DIRECTIONS: Locate the string "Write" in the records below. Copy every line where it occurs.

MATERIALS PROVIDED:
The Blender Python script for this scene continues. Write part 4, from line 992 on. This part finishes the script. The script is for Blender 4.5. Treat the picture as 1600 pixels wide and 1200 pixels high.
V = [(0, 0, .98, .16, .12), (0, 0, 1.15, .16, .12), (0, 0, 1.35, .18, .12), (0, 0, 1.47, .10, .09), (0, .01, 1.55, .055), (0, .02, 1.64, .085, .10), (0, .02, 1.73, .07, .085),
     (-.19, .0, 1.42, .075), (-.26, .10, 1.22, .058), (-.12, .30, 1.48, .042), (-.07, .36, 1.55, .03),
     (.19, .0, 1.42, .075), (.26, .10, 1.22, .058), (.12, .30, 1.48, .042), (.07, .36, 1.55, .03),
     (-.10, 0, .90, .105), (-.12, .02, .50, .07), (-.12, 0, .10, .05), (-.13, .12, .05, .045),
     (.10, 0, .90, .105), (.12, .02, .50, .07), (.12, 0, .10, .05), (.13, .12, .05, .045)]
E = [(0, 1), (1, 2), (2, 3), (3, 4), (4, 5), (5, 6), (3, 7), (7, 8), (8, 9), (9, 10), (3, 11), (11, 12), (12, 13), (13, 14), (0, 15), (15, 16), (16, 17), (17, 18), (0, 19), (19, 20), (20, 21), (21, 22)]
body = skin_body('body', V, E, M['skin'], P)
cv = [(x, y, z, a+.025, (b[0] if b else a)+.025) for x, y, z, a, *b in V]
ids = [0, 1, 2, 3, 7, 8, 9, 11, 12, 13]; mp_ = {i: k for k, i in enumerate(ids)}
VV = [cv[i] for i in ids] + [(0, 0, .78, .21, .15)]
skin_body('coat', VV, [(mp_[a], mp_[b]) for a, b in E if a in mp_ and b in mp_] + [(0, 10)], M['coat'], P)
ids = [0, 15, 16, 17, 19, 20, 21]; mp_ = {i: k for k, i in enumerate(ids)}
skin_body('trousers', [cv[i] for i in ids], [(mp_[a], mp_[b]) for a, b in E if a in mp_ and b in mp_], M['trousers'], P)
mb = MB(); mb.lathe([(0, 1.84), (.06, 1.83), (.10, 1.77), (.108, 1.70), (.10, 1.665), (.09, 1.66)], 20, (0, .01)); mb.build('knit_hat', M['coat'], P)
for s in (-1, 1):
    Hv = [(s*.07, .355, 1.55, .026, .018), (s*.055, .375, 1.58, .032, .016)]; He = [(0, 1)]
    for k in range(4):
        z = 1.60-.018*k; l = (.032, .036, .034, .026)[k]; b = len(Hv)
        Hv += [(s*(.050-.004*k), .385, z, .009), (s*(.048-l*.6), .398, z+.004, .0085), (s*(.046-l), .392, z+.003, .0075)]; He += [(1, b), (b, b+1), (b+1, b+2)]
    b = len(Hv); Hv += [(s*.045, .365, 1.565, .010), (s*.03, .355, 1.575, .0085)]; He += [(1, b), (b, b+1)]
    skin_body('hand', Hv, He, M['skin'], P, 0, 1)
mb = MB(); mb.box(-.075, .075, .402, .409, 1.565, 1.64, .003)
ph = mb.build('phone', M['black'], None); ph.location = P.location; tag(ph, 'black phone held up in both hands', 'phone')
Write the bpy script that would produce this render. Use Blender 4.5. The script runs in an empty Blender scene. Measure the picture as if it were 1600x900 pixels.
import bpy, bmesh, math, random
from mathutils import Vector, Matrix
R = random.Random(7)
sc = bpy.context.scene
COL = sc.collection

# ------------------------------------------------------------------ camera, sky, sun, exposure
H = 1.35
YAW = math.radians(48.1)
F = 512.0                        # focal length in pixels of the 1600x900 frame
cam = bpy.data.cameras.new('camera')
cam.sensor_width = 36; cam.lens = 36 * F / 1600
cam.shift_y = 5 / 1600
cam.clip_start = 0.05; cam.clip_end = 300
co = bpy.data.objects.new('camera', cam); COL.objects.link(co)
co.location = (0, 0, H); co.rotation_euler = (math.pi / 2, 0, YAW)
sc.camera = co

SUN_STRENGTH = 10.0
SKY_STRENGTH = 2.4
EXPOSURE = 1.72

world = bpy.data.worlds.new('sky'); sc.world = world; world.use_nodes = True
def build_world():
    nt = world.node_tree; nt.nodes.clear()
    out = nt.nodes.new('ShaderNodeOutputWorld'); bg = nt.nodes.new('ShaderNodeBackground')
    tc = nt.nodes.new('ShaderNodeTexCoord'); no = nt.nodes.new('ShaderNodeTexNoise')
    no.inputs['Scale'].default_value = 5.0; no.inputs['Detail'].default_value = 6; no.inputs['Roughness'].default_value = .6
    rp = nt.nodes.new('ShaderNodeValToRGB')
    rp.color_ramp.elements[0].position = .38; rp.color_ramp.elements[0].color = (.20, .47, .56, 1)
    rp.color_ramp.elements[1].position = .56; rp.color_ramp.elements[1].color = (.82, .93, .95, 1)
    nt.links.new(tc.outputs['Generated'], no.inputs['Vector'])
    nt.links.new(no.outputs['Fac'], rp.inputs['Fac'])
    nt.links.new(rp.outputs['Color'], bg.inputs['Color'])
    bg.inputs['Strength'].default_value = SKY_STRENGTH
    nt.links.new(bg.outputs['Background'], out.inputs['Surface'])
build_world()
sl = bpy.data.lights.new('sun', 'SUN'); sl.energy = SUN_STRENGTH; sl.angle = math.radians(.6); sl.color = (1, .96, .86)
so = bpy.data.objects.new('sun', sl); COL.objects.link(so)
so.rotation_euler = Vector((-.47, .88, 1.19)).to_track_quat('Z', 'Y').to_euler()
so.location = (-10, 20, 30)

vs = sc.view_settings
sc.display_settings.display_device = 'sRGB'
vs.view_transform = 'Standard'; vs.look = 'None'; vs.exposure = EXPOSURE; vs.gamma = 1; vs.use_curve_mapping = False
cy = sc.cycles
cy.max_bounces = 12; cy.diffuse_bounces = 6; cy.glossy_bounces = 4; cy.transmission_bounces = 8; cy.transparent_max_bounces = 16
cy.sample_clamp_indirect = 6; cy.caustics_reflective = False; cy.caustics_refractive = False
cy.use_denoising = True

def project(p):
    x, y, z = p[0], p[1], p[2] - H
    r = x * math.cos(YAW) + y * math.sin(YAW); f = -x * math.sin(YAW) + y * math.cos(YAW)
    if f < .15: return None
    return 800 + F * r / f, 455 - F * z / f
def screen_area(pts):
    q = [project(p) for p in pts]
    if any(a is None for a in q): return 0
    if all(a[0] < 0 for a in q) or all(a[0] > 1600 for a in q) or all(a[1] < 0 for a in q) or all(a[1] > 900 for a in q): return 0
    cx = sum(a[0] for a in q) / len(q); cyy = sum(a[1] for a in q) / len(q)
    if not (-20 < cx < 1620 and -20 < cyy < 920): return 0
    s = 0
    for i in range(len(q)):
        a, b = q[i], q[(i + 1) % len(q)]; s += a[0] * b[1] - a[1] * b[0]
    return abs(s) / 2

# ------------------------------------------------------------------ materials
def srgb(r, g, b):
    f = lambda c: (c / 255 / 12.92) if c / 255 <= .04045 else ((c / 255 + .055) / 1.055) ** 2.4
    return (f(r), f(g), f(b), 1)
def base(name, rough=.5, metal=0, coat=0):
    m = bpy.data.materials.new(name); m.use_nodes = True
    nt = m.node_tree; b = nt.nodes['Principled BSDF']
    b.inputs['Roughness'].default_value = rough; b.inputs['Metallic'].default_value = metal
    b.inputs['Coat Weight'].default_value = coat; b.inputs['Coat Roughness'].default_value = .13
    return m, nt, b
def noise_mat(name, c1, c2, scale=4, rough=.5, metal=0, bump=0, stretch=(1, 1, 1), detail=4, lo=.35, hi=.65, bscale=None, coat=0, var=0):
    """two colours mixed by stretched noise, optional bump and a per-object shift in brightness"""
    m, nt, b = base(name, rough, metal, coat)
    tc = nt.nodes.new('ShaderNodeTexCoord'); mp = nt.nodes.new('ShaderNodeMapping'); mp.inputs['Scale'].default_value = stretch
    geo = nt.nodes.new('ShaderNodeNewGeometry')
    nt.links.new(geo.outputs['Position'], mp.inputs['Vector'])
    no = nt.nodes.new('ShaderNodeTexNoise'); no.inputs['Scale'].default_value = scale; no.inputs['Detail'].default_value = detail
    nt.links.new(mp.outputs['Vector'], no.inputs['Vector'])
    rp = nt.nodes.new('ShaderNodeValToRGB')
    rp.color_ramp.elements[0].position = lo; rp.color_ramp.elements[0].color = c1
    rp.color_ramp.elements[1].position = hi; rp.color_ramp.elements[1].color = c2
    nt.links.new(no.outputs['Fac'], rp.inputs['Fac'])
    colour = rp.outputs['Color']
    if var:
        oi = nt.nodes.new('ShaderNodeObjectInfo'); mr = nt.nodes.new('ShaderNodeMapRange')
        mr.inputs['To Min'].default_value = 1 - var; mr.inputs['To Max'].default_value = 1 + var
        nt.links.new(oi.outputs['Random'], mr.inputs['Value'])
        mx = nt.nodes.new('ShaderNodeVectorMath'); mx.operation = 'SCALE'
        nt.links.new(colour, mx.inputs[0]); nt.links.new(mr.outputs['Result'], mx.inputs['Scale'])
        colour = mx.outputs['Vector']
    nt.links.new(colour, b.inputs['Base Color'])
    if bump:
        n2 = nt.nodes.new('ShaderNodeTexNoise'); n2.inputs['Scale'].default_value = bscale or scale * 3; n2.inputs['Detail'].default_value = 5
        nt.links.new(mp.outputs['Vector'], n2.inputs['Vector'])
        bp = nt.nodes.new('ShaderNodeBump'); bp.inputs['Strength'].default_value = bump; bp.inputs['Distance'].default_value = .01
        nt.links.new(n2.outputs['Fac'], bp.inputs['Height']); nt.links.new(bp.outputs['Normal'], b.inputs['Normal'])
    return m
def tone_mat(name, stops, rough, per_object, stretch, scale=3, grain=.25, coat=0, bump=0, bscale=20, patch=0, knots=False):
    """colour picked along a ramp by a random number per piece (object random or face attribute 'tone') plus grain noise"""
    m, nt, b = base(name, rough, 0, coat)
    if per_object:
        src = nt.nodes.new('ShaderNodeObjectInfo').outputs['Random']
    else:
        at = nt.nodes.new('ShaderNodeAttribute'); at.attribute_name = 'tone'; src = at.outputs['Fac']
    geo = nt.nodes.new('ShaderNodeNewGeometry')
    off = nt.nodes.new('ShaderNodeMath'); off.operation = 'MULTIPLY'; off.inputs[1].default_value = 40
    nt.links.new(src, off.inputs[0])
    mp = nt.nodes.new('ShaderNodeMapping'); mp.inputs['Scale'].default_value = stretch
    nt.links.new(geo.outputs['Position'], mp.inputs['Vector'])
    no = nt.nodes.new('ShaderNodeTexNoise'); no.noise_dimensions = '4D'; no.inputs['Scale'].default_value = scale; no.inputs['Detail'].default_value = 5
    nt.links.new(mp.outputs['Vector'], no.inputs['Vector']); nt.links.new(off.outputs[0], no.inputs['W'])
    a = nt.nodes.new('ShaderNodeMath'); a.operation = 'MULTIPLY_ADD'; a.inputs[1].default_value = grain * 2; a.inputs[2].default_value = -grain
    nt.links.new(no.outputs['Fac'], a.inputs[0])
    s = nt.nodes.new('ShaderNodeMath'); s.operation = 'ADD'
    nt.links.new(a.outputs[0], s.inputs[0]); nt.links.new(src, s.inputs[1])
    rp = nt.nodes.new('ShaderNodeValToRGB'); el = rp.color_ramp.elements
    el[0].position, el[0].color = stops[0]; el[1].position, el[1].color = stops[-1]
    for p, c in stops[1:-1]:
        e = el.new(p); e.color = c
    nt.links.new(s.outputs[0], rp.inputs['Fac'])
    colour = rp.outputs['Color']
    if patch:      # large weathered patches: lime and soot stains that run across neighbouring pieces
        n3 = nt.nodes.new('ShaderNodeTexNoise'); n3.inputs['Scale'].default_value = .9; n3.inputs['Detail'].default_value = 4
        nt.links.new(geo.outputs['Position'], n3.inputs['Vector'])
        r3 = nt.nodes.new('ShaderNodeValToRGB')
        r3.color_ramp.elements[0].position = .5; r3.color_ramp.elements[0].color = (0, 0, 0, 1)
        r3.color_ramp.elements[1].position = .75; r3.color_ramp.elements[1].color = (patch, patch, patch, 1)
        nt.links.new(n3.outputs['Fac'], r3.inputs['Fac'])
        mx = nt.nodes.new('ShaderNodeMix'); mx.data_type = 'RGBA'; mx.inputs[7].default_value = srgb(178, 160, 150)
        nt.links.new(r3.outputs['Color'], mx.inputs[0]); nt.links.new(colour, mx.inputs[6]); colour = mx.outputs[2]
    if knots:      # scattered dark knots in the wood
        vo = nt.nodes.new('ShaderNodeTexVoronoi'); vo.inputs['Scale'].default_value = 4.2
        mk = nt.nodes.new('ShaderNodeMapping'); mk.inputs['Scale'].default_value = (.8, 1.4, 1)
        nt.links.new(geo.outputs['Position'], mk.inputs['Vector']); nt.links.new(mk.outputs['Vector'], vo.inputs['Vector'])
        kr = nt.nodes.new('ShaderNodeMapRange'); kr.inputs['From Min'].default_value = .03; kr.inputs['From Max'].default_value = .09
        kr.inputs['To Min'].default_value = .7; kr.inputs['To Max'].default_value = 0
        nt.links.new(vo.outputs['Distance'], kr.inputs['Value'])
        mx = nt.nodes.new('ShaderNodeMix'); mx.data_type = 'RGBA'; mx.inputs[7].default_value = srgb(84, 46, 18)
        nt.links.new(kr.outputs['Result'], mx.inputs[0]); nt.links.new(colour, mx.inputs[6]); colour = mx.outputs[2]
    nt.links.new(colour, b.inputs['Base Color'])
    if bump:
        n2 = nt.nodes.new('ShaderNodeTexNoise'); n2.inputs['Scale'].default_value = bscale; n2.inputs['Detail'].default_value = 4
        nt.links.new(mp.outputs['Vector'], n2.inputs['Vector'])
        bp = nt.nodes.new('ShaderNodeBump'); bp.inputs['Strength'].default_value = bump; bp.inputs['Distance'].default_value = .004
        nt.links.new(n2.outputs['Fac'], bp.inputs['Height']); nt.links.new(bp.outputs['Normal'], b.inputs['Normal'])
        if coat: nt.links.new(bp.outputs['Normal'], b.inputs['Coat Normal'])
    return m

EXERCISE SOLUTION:
The Blender Python script for this scene continues. Write part 4, from line 992 on. This part finishes the script. The script is for Blender 4.5. Treat the picture as 1600 pixels wide and 1200 pixels high.
Write the bpy script that would produce this render. Use Blender 4.5. The script runs in an empty Blender scene. Measure the picture as if it were 1600x900 pixels.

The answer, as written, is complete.